The third kind is days which are venerated by Sharee’ah, such as the day of ‘Aashooraa’, the day of ‘Arafaah and the two Eid days, etc., but the people who follow their own desires innovate things that they think are good but which in fact are wrong and are not allowed – such as when the Raafidis go without water and express grief on the day of ‘Aashooraa’ etc. These are innovated matters which were not prescribed by Allaah or by His Messenger (peace and blessings of Allaah be upon him) or by any of the Salaf or the members of the household of the Prophet (peace and blessings of Allaah be upon him).

As regards holding regular gatherings, whether weekly, monthly or annually, apart from the gatherings that are prescribed in Sharee’ah, this implies that one is making them as important as the gatherings for the five daily prayers, Jumu’ah, Eid and Hajj, and this is a newly-invented innovation.

The principle in question here is: the Islamic acts of worship which are repeated at certain intervals and are thus special occasions, have been prescribed by Allaah and are sufficient for mankind. If any other gatherings are invented in addition to these gatherings, it means that they are being given a status equal to that of the occasions prescribed by Allaah, which leads to the adverse effects referred to above. This is in contrast to what a person or a small specialized group may undertake on their own sometimes.

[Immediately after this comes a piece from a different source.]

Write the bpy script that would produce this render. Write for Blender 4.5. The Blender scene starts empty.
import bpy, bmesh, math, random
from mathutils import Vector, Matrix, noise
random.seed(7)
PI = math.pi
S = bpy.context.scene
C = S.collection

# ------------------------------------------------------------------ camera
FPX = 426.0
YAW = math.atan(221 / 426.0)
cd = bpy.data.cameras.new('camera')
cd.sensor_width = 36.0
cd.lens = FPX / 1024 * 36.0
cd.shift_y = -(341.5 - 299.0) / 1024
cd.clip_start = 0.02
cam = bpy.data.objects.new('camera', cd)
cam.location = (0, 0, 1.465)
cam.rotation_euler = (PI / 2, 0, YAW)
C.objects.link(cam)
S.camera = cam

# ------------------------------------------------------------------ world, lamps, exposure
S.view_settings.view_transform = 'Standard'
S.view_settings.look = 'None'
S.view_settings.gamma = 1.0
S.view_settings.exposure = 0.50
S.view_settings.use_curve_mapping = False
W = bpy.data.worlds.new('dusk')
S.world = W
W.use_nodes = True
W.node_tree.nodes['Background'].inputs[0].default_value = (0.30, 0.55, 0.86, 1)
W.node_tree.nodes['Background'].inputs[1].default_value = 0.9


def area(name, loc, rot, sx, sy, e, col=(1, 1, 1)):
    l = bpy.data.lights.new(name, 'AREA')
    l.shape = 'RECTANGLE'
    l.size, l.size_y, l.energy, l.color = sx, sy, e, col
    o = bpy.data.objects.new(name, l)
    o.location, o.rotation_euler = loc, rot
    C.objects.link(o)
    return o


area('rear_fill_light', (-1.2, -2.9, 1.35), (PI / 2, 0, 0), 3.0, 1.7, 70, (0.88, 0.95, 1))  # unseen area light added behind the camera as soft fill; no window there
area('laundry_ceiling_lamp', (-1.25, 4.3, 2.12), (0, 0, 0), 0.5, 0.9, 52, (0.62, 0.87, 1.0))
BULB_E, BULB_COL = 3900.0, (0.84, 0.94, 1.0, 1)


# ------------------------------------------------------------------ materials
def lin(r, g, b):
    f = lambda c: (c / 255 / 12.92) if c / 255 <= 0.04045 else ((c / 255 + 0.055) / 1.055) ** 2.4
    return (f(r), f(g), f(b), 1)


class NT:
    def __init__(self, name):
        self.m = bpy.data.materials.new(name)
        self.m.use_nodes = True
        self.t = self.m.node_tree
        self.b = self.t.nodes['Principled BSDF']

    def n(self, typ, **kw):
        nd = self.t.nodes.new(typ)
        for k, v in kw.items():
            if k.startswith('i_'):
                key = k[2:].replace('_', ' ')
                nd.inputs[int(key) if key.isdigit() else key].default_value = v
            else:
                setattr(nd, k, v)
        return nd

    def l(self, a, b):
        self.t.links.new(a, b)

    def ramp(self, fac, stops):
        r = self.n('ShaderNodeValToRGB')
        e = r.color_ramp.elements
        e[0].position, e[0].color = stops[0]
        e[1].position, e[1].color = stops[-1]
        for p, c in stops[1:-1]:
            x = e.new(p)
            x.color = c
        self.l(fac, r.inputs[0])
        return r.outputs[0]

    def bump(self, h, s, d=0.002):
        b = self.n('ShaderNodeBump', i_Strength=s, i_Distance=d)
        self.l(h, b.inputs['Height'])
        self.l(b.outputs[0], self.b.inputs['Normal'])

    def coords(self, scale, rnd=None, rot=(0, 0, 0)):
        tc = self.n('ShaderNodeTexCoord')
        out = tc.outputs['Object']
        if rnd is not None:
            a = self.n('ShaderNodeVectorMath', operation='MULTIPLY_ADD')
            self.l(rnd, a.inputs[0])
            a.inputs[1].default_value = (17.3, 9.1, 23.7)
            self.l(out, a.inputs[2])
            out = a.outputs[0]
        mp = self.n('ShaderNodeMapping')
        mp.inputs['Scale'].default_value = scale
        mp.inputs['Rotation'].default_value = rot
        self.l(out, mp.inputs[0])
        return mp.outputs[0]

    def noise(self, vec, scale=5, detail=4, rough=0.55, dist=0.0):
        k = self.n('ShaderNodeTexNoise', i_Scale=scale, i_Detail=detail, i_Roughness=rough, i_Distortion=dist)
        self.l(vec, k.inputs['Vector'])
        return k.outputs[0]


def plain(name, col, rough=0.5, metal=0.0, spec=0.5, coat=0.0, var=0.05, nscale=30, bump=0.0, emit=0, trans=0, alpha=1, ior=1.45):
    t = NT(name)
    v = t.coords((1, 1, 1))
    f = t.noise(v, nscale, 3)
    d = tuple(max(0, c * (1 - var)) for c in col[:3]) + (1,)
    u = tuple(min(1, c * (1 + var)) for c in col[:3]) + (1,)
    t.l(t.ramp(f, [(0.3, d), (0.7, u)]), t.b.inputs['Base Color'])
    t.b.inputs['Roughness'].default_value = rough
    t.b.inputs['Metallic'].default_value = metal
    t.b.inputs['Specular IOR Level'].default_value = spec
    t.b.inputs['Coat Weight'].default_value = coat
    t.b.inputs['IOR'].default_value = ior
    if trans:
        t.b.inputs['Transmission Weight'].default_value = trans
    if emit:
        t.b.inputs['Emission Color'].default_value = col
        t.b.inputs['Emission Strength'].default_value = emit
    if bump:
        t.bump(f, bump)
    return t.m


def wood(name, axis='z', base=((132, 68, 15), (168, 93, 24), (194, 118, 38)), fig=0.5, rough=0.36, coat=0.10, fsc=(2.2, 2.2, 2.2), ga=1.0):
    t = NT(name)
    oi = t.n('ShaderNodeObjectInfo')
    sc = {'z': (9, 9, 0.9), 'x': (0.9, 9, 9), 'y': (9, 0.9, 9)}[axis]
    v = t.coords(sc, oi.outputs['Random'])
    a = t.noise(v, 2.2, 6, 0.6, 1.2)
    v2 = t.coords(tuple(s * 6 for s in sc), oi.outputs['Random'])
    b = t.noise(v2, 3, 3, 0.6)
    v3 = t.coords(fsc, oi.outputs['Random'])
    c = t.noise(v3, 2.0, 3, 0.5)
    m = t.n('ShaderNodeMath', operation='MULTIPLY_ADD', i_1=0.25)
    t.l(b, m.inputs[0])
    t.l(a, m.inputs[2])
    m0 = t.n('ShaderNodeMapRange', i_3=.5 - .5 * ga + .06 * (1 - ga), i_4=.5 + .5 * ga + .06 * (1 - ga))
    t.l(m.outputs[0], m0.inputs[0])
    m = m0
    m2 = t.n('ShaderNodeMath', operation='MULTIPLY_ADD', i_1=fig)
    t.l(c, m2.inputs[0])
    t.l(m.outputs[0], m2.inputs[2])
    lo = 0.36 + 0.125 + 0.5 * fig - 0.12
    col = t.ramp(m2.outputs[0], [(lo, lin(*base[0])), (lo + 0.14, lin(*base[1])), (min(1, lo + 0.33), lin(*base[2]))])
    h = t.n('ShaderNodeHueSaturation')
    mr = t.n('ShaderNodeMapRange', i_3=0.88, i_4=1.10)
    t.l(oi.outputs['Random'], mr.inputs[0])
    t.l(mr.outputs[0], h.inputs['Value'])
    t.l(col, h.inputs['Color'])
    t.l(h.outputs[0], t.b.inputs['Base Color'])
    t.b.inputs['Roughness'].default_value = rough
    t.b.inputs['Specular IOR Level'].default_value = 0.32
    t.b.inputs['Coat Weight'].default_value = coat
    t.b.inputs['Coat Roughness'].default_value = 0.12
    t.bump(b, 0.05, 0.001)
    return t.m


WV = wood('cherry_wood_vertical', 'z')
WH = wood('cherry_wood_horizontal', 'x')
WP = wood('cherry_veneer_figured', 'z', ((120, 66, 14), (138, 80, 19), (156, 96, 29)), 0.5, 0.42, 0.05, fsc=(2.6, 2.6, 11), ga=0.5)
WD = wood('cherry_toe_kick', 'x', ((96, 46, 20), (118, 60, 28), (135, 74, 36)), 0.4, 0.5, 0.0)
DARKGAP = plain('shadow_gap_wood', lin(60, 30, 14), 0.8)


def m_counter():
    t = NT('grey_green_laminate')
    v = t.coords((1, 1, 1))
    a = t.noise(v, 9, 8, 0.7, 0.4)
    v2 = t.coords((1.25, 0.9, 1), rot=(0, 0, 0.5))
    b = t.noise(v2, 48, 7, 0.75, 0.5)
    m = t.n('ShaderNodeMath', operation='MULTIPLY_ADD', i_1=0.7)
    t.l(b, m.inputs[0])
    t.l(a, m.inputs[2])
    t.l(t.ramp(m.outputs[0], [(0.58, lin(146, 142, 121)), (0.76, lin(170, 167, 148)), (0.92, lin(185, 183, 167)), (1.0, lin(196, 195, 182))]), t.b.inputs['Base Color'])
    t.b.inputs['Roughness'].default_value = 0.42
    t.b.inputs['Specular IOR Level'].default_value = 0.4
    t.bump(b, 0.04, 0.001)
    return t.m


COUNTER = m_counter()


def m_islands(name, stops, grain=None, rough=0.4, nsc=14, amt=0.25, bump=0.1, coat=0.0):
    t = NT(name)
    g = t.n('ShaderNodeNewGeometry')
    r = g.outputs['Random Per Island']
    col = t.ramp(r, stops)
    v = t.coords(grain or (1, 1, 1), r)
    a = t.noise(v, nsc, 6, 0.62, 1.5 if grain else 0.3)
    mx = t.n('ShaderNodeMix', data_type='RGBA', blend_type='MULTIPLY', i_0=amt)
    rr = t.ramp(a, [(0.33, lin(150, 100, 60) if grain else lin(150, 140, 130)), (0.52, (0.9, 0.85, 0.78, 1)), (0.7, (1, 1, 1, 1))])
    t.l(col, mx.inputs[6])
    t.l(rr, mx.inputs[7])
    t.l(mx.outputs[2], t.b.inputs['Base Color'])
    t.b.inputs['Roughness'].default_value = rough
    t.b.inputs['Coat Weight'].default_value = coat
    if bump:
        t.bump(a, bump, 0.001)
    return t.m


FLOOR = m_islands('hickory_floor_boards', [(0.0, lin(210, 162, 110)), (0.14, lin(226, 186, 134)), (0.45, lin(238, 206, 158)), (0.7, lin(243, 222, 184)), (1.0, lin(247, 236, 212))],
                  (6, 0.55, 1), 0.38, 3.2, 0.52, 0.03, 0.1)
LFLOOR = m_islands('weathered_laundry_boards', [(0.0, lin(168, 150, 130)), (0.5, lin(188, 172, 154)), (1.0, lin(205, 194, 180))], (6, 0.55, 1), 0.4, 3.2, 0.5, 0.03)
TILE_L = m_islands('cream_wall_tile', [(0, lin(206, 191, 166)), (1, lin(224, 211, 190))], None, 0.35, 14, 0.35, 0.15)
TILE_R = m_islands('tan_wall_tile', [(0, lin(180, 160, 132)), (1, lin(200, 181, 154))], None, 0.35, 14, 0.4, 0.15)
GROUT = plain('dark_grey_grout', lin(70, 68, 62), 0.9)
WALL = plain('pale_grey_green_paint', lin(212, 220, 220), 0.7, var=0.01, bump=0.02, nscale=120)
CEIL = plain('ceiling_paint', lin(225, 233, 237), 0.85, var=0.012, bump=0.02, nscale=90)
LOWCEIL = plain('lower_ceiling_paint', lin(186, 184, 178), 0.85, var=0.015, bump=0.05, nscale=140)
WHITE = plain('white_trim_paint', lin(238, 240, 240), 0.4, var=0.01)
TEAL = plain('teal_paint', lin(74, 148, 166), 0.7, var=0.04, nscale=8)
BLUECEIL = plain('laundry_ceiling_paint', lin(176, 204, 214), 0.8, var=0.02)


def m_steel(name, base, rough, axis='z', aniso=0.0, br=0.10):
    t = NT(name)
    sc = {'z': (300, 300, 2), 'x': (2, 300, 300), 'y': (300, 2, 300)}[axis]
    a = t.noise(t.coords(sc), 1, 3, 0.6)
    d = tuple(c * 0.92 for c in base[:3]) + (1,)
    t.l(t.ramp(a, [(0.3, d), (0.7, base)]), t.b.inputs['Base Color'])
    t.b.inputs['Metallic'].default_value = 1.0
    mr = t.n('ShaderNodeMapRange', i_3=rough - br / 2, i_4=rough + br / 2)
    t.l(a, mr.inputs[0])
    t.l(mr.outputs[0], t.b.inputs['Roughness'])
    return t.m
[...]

On the basis of the above: it is not permissible for the Muslim to take part in these events which are celebrated regularly every year, because of their resemblence to the prescribed Islamic festivals, as explained above. But if it is a “one-off” event that is not repeated, and the Muslim can use the occasion to convey the truth to people, then there is nothing wrong with that, in sha Allaah. And Allaah knows best.